Task to carry out
Quote the listing below word for word, stopping after the line that contains "return join(parts)".
---- Records shown
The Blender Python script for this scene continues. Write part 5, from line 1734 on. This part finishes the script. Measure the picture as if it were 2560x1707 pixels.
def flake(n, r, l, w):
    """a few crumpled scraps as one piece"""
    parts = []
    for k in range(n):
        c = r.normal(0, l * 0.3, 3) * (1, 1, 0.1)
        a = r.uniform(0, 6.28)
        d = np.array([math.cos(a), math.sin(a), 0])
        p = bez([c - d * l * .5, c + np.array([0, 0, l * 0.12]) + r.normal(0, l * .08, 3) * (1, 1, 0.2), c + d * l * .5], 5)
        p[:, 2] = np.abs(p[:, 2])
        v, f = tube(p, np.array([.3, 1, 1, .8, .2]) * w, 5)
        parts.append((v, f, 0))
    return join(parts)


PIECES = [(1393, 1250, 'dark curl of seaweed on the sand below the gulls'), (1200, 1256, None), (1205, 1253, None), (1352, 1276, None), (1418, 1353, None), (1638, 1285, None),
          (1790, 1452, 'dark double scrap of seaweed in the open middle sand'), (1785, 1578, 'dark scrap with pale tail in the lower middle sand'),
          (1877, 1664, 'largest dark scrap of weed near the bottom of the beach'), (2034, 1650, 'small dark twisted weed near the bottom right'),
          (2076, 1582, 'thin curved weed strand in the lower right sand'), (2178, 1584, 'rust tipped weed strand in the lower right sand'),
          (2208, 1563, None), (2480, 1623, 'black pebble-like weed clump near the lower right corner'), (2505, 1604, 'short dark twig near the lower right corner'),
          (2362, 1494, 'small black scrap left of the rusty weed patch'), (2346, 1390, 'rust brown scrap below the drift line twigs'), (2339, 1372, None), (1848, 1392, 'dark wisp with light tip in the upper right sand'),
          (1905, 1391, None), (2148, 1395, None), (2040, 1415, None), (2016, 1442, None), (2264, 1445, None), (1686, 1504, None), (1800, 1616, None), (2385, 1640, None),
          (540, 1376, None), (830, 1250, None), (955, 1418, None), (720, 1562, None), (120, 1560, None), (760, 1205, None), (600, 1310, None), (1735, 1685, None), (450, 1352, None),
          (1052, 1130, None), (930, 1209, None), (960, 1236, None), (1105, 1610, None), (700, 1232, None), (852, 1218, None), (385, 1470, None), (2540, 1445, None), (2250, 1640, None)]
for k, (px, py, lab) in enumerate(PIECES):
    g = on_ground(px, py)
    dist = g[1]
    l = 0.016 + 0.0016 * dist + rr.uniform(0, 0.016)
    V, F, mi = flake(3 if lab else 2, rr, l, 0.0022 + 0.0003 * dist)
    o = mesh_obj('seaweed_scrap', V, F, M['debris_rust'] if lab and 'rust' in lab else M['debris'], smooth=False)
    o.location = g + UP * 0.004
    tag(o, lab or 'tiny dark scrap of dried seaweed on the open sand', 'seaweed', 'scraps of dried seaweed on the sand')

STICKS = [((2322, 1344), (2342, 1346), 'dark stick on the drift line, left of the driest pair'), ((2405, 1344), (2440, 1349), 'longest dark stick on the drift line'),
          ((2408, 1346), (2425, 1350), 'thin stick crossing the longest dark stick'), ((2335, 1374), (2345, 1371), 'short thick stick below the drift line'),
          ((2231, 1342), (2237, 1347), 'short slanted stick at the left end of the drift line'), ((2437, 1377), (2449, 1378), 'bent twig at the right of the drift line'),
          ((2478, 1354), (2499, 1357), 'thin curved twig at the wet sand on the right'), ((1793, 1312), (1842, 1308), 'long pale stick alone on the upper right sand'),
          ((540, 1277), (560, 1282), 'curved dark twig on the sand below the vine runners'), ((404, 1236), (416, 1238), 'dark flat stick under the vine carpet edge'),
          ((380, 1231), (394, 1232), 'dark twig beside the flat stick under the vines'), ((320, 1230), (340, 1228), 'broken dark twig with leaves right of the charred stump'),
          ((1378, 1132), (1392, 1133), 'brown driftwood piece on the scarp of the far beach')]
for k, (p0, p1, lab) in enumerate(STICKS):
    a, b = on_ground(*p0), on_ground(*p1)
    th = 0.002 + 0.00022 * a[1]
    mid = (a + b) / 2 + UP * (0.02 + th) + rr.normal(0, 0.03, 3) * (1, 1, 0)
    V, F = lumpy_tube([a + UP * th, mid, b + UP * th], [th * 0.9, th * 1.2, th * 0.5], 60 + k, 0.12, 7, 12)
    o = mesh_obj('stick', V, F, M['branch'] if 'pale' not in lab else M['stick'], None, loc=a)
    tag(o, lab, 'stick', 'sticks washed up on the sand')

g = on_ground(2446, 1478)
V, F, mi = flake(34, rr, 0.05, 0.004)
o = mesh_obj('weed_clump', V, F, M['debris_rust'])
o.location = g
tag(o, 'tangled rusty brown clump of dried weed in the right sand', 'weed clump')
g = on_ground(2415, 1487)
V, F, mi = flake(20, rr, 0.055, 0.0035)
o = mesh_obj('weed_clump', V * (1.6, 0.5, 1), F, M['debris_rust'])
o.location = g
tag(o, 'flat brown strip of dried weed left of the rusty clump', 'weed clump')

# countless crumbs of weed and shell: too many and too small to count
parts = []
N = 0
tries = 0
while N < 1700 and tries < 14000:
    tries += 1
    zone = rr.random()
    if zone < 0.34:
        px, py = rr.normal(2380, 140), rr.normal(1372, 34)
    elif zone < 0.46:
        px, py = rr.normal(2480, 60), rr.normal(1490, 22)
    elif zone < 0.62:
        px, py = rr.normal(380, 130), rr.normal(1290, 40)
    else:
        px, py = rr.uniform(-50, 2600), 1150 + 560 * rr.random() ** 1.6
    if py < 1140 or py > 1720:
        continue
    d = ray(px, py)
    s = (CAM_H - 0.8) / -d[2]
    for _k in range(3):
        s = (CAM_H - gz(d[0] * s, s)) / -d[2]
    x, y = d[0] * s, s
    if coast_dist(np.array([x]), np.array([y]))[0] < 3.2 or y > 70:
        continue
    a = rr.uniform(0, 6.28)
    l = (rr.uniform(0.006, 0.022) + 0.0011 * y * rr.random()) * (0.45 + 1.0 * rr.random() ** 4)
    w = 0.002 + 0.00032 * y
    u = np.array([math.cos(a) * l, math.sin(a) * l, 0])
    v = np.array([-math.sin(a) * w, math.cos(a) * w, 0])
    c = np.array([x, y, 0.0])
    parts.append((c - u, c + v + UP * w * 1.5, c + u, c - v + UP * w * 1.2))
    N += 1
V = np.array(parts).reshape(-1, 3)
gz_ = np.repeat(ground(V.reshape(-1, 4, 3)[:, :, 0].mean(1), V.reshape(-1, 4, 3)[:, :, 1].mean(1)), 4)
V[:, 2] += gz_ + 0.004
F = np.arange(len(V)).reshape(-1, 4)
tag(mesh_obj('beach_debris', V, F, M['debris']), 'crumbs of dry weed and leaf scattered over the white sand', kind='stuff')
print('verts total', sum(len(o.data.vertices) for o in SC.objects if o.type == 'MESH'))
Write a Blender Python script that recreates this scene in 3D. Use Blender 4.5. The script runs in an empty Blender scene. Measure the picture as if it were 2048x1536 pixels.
--------
Answer in full
The Blender Python script for this scene continues. Write part 5, from line 1734 on. This part finishes the script. Measure the picture as if it were 2560x1707 pixels.
def flake(n, r, l, w):
    """a few crumpled scraps as one piece"""
    parts = []
    for k in range(n):
        c = r.normal(0, l * 0.3, 3) * (1, 1, 0.1)
        a = r.uniform(0, 6.28)
        d = np.array([math.cos(a), math.sin(a), 0])
        p = bez([c - d * l * .5, c + np.array([0, 0, l * 0.12]) + r.normal(0, l * .08, 3) * (1, 1, 0.2), c + d * l * .5], 5)
        p[:, 2] = np.abs(p[:, 2])
        v, f = tube(p, np.array([.3, 1, 1, .8, .2]) * w, 5)
        parts.append((v, f, 0))
    return join(parts)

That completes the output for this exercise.